Ms Alexander also says that it was up to the Labour government to do the heavy lifting on difficult issues that the Scottish Constitutional Convention had failed to address, such as the role of the Queen or aspects of tax-raising powers.
On St Andrew's Day 1995, what's regarded as many as a "blueprint" for the new parliament was signed with great pomp and ceremony in the General Assembly hall - which eventually became the seat of the parliament when it opened in 1999, before the parliament later moved into its new home at Holyrood.
Jim Wallace, now Lord Wallace, the former Scottish Liberal Democrat leader, rejects any suggestion that the blueprint was lacking.
He said: "The Constitutional Convention put forward a very comprehensive package - it's hard to think that there was any major question that it didn't actually address.

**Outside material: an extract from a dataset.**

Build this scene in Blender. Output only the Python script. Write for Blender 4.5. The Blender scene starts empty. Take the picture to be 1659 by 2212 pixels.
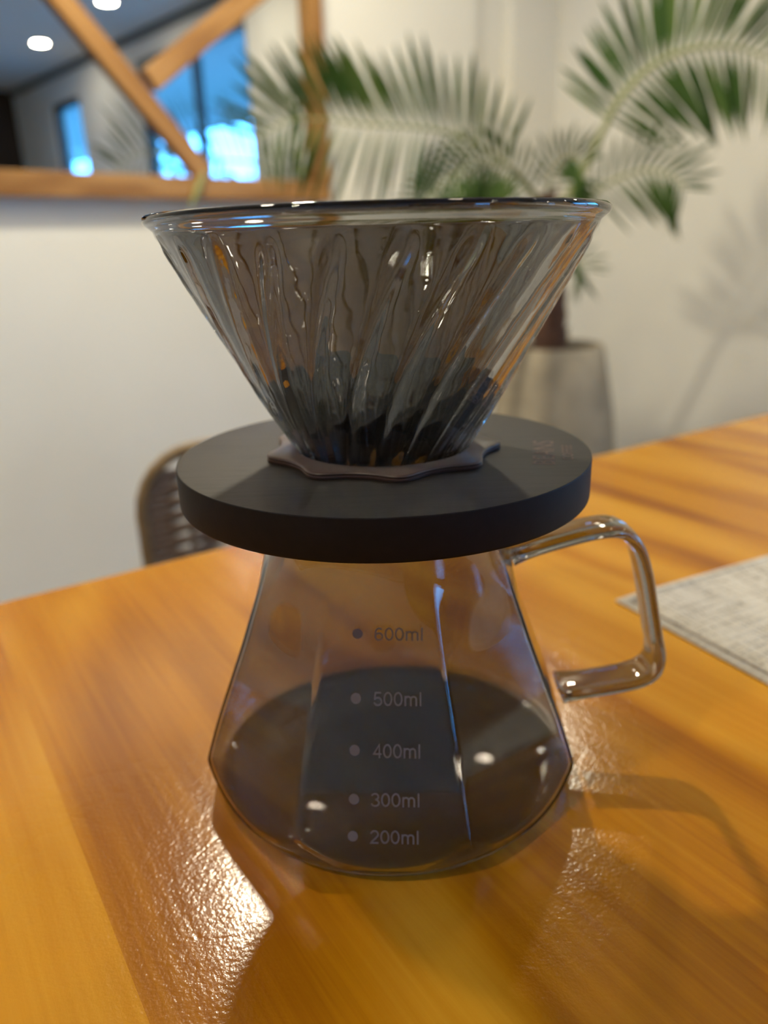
import bpy, bmesh, math, random
from mathutils import Vector, Matrix
random.seed(7)
SC = bpy.context.scene
COL = SC.collection
PI = math.pi

# ------------------------------------------------------------------ camera, world, exposure
CAM = Vector((-0.0015, -0.209, 0.1575))
F = Vector((0.0050, 0.9425, -0.3343)).normalized()
Rr = Vector((0.9995, -0.0154, -0.0283))
Rr = (Rr - F * Rr.dot(F)).normalized()
Uu = Rr.cross(F)
cd = bpy.data.cameras.new('camera')
cd.sensor_fit = 'VERTICAL'
cd.sensor_height = 36.0
cd.sensor_width = 27.0
cd.lens = 1641.65 / 2212 * 36.0
cd.clip_start = 0.01
cd.clip_end = 200
cd.dof.use_dof = True
cd.dof.focus_distance = 0.168
cd.dof.aperture_fstop = 9.2
cam = bpy.data.objects.new('camera', cd)
cam.matrix_world = Matrix(((Rr.x, Uu.x, -F.x, CAM.x), (Rr.y, Uu.y, -F.y, CAM.y), (Rr.z, Uu.z, -F.z, CAM.z), (0, 0, 0, 1)))
COL.objects.link(cam)
SC.camera = cam

w = bpy.data.worlds.new('dusk_sky')
SC.world = w
w.use_nodes = True
bg = w.node_tree.nodes['Background']
bg.inputs['Color'].default_value = (0.09, 0.43, 1.0, 1)
bg.inputs['Strength'].default_value = 14.0

SC.view_settings.view_transform = 'Standard'
SC.view_settings.look = 'None'
SC.view_settings.gamma = 1.0
SC.view_settings.use_curve_mapping = False
SC.view_settings.exposure = 0.0
LAMP_W = 22.0
cy = SC.cycles
cy.max_bounces = 16
cy.diffuse_bounces = 4
cy.glossy_bounces = 8
cy.transmission_bounces = 14
cy.transparent_max_bounces = 24
cy.sample_clamp_indirect = 40.0
cy.caustics_reflective = False
cy.caustics_refractive = True
cy.blur_glossy = 0.0
cy.use_denoising = True
cy.adaptive_threshold = 0.02

# ------------------------------------------------------------------ material helpers
def nodemat(name):
    m = bpy.data.materials.new(name)
    m.use_nodes = True
    nt = m.node_tree
    return m, nt, nt.nodes['Principled BSDF'], nt.nodes['Material Output']

def N(nt, typ, **kw):
    n = nt.nodes.new(typ)
    for k, v in kw.items():
        if k in n.inputs: n.inputs[k].default_value = v
        else: setattr(n, k, v)
    return n

def lk(nt, a, b): nt.links.new(a, b)

def ramp(nt, fac, stops):
    r = nt.nodes.new('ShaderNodeValToRGB')
    e = r.color_ramp.elements
    while len(e) < len(stops): e.new(0.5)
    for i, (p, c) in enumerate(stops):
        e[i].position = p
        e[i].color = (*c, 1) if len(c) == 3 else c
    lk(nt, fac, r.inputs['Fac'])
    return r.outputs['Color']

def coords(nt, scale=(1, 1, 1), rand=0.0):
    tc = N(nt, 'ShaderNodeTexCoord')
    mp = N(nt, 'ShaderNodeMapping')
    mp.inputs['Scale'].default_value = scale
    if rand:
        oi = N(nt, 'ShaderNodeObjectInfo')
        ad = N(nt, 'ShaderNodeVectorMath', operation='MULTIPLY_ADD')
        cb = N(nt, 'ShaderNodeCombineXYZ')
        for k in ('X', 'Y', 'Z'): lk(nt, oi.outputs['Random'], cb.inputs[k])
        lk(nt, cb.outputs[0], ad.inputs[0])
        ad.inputs[1].default_value = (rand, rand * 1.7, rand * .6)
        lk(nt, tc.outputs['Object'], ad.inputs[2])
        lk(nt, ad.outputs[0], mp.inputs['Vector'])
    else:
        lk(nt, tc.outputs['Object'], mp.inputs['Vector'])
    return mp.outputs['Vector']

def noise(nt, vec, scale, detail=3, rough=.5, dist=0.0):
    n = N(nt, 'ShaderNodeTexNoise')
    n.inputs['Scale'].default_value = scale
    n.inputs['Detail'].default_value = detail
    n.inputs['Roughness'].default_value = rough
    n.inputs['Distortion'].default_value = dist
    lk(nt, vec, n.inputs['Vector'])
    return n.outputs['Fac']

def bump(nt, h, strength, dist, bsdf, prev=None):
    b = N(nt, 'ShaderNodeBump')
    b.inputs['Strength'].default_value = strength
    b.inputs['Distance'].default_value = dist
    lk(nt, h, b.inputs['Height'])
    if prev is not None: lk(nt, prev, b.inputs['Normal'])
    lk(nt, b.outputs['Normal'], bsdf.inputs['Normal'])
    return b.outputs['Normal']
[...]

"Compare the convention's final report with what the government put forward in its White Paper and the overlap is considerably greater than anything that was added on or changed by the Labour government".
With that document on the table in 1995 and a Labour government in May 1997, it was perhaps inevitable what was going to happen.

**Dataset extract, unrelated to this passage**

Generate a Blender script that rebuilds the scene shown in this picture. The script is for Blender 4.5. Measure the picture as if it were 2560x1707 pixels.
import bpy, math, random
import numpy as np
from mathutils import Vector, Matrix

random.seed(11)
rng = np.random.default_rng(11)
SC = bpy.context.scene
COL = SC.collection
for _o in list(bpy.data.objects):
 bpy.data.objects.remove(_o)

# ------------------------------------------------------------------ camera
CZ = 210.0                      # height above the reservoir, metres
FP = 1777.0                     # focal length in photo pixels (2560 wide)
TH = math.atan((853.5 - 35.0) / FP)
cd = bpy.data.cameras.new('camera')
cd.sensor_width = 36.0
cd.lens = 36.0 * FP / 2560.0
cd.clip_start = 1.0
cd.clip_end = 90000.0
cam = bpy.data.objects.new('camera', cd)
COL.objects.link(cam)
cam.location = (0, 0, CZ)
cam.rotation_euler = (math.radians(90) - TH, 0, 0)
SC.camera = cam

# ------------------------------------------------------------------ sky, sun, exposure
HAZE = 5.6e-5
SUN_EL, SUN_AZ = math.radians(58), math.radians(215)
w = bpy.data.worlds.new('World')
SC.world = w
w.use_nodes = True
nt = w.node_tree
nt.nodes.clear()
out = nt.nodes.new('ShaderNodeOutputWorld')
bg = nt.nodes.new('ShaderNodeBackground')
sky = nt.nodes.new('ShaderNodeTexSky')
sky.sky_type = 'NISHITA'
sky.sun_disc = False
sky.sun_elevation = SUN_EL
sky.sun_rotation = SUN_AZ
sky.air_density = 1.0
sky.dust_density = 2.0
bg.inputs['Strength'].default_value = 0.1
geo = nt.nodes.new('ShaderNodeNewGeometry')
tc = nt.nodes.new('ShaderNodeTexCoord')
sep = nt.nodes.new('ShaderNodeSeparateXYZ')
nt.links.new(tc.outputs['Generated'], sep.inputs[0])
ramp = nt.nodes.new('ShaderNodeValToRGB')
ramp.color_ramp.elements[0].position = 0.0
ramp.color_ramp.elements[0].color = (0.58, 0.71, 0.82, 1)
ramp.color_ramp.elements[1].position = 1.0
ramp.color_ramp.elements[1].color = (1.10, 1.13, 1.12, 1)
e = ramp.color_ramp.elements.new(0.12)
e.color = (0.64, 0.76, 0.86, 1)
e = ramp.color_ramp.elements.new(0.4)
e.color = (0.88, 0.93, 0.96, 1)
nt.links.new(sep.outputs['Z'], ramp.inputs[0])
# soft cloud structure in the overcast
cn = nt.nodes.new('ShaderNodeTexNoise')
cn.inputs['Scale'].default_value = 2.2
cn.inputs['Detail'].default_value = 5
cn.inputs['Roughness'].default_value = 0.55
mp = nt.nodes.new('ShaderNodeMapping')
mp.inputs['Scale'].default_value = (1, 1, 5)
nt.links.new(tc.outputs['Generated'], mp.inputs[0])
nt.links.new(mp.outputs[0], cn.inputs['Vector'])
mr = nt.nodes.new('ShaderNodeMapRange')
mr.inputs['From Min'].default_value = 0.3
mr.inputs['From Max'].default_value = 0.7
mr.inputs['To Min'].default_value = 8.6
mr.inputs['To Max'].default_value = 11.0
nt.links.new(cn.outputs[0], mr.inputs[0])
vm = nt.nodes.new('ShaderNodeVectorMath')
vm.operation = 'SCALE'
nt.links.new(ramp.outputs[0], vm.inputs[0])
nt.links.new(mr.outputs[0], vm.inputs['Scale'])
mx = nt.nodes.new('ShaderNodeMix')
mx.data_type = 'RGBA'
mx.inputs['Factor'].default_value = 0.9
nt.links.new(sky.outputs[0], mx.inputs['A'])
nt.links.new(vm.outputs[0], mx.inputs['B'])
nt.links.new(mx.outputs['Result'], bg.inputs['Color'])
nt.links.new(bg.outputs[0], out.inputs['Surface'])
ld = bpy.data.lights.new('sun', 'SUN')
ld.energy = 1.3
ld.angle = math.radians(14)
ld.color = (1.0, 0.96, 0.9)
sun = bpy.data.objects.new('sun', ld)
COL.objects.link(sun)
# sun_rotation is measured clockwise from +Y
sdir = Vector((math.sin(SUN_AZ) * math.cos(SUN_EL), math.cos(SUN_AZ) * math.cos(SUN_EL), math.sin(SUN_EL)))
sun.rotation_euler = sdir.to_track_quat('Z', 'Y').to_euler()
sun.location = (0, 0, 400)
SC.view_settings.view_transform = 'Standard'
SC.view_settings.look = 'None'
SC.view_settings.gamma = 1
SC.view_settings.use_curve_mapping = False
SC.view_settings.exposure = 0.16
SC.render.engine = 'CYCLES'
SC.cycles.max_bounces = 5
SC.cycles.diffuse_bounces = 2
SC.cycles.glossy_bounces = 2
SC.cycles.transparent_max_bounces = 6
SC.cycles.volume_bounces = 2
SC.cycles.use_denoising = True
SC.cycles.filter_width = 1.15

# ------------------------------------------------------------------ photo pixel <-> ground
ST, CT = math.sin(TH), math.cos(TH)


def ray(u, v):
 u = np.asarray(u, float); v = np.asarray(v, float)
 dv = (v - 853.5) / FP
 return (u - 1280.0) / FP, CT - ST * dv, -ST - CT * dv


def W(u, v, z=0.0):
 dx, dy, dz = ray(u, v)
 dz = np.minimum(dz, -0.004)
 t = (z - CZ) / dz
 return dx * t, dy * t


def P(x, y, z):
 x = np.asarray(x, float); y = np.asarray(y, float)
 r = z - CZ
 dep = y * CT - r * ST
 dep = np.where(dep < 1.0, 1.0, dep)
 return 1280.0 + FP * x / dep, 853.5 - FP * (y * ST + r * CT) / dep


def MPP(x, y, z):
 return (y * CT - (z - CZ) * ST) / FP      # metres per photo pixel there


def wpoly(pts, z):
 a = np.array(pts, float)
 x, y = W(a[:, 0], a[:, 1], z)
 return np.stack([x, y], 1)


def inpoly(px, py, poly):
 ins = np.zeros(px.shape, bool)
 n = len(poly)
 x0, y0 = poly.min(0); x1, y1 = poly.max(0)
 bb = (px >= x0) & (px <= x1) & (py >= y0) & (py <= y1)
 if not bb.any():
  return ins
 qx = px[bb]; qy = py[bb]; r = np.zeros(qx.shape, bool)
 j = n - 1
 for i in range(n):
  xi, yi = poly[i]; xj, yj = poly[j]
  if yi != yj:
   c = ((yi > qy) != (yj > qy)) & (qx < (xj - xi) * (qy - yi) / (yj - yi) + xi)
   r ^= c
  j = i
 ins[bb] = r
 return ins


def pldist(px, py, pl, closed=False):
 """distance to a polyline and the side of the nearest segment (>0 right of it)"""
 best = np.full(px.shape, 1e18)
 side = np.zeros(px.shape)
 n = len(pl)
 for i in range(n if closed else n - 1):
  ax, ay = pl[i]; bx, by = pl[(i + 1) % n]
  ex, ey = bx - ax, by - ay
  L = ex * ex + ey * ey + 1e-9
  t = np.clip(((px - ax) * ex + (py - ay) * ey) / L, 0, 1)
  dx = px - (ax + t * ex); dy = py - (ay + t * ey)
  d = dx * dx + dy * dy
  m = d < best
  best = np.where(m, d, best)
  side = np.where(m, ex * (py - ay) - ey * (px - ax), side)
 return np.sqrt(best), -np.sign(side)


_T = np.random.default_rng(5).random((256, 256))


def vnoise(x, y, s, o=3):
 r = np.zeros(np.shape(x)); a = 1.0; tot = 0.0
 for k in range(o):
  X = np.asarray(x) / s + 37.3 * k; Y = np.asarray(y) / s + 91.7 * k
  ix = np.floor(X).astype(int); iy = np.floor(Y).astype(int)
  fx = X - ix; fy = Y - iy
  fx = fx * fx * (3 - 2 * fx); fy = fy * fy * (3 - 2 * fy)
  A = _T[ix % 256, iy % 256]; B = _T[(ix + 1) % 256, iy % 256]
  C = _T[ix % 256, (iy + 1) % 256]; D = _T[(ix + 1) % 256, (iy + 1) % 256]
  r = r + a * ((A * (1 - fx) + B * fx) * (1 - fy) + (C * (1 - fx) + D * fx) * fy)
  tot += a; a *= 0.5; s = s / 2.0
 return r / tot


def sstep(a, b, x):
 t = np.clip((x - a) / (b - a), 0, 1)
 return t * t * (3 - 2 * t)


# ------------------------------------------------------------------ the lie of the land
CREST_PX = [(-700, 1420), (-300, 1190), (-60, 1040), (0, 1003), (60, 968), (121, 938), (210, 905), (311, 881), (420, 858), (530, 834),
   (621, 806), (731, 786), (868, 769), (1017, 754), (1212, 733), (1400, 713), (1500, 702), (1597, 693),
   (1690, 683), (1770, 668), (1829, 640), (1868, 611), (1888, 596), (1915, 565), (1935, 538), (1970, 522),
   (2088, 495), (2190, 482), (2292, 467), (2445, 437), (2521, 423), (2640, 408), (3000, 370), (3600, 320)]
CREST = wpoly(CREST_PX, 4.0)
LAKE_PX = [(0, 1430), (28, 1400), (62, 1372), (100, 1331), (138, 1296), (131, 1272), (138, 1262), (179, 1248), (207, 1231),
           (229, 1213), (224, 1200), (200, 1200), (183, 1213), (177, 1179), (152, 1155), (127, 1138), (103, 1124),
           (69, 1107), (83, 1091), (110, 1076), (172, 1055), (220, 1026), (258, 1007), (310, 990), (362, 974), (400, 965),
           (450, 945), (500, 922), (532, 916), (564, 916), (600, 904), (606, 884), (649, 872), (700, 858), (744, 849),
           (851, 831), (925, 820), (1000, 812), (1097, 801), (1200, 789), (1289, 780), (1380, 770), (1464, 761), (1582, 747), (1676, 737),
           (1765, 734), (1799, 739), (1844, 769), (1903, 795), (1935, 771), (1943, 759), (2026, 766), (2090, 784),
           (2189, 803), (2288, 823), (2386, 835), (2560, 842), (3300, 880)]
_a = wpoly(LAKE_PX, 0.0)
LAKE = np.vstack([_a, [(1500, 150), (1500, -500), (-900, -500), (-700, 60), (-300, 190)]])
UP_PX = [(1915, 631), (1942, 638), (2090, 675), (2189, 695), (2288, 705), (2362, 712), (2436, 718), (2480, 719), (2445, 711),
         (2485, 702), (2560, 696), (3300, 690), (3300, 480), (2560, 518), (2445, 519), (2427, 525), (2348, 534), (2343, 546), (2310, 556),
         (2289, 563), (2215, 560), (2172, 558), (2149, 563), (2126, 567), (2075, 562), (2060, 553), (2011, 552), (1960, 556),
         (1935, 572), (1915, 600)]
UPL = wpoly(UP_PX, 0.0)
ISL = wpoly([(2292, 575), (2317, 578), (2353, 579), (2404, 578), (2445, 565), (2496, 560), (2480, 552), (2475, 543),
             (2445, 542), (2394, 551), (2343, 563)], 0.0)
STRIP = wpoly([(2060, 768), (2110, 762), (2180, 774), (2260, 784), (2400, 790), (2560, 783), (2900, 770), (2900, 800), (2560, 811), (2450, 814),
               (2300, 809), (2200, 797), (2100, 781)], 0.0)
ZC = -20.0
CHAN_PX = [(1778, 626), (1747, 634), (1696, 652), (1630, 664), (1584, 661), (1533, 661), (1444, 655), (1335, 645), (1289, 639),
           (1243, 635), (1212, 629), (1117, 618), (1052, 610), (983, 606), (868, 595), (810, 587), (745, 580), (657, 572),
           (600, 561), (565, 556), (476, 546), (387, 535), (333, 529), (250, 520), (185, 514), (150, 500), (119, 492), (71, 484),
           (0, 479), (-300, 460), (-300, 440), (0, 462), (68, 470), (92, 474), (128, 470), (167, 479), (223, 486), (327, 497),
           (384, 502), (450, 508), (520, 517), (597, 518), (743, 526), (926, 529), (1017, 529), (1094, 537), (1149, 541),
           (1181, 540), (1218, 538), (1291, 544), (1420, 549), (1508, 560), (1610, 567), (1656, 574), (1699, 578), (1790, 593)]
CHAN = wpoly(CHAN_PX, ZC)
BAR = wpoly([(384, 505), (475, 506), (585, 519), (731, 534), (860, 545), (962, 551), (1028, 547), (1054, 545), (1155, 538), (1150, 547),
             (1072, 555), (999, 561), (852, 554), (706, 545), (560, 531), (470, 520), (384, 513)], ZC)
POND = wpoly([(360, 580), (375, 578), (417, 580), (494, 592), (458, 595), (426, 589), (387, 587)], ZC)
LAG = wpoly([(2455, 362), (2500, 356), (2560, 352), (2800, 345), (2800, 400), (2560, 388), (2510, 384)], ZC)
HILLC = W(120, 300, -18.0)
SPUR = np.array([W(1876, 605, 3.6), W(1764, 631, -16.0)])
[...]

Campaigning was suspended in August and early September following the death of Diana, Princess of Wales.
But when the people went to the ballot box, it was a landmark moment for Scotland, according to the historian Prof Tom Devine.
'Most significant development'
"It was the most significant development in Scottish political history since the Union of 1707. That is completely undeniable.
"It certainly was an important catalyst, a precondition - not necessarily a cause - but a pre-condition for developments which have taken place, including, of course the most recent referendum on independence," he said.
Prof Devine raises a point about the progress of independence without devolution. Perhaps Scots could have been galvanised to back it if Westminster rule had continued?
The SNP were suspicious of devolution, regarding it as a dead end for their constitutional ambitions, and had withdrawn from the convention.
Speaking to me in the Garden Lobby at Holyrood, the Brexit minister Mike Russell, a former chief executive of the SNP, told me why the party later changed its mind.
Mr Russell said: "Dewar made a commitment to us that there would be no glass ceiling in the bill. So, whatever the Scotland bill had, it would have nothing that actually stopped the progress to independence.
"It wouldn't enable it, there would be no mechanism to make it happen - but it wouldn't stop it. That was the commitment that made a difference and to pay tribute to Dewar, he knew with that commitment made, the SNP would be able to take part and there would be a united campaign."
Of course, the Conservatives continued with their opposition during the 1997 campaign.
'Seeking independence'
They've moved with the times, now making devolution work for them - with Ruth Davidson leading her party to second place at the Holyrood election last year.
But some of the former campaigners against devolution continue to warn about what they see as its dangers.
Donald Findlay QC, a prominent advocate and leading light in the No-No campaign, says: "Our parliament is not sovereign because it's restricted in what it can do.
"But the notion of a parliament creates in people the idea, well if we have a parliament, why don't we just have a parliament that deals with everything and a parliament that deals with everything is the equivalent to seeking independence."
Here's another interesting take from a fellow veteran campaigner. At his home in the Campsies, I caught up with Nigel Smith, who instigated and led the cross-party Yes-Yes campaign.
Ardently pro-devolution, he considers himself apolitical and has a withering assessment of all the parties who have been in power at Holyrood.
"I would give it six out of ten - a pass but not as good as I hoped it would be", he reveals.
"I think it's in the big areas of policy-making, like education, health, the economy where I feel disappointed a bit by the parliament.
"It's done quite a number of good things in all of these areas and yet it doesn't amount to the sort of improvement I expected to see."
Maybe expectations were too high back in 1997 and 1999, when the current parliament first met.
As I sit here typing this in the BBC office at the Scottish Parliament, First Minister's Questions is just about to start.
The chamber is just along the corridor and journalists are streaming into the press gallery and the public benches are filling up.
Like it or not, 20 years on, Holyrood is now the beating heart of the nation's politics.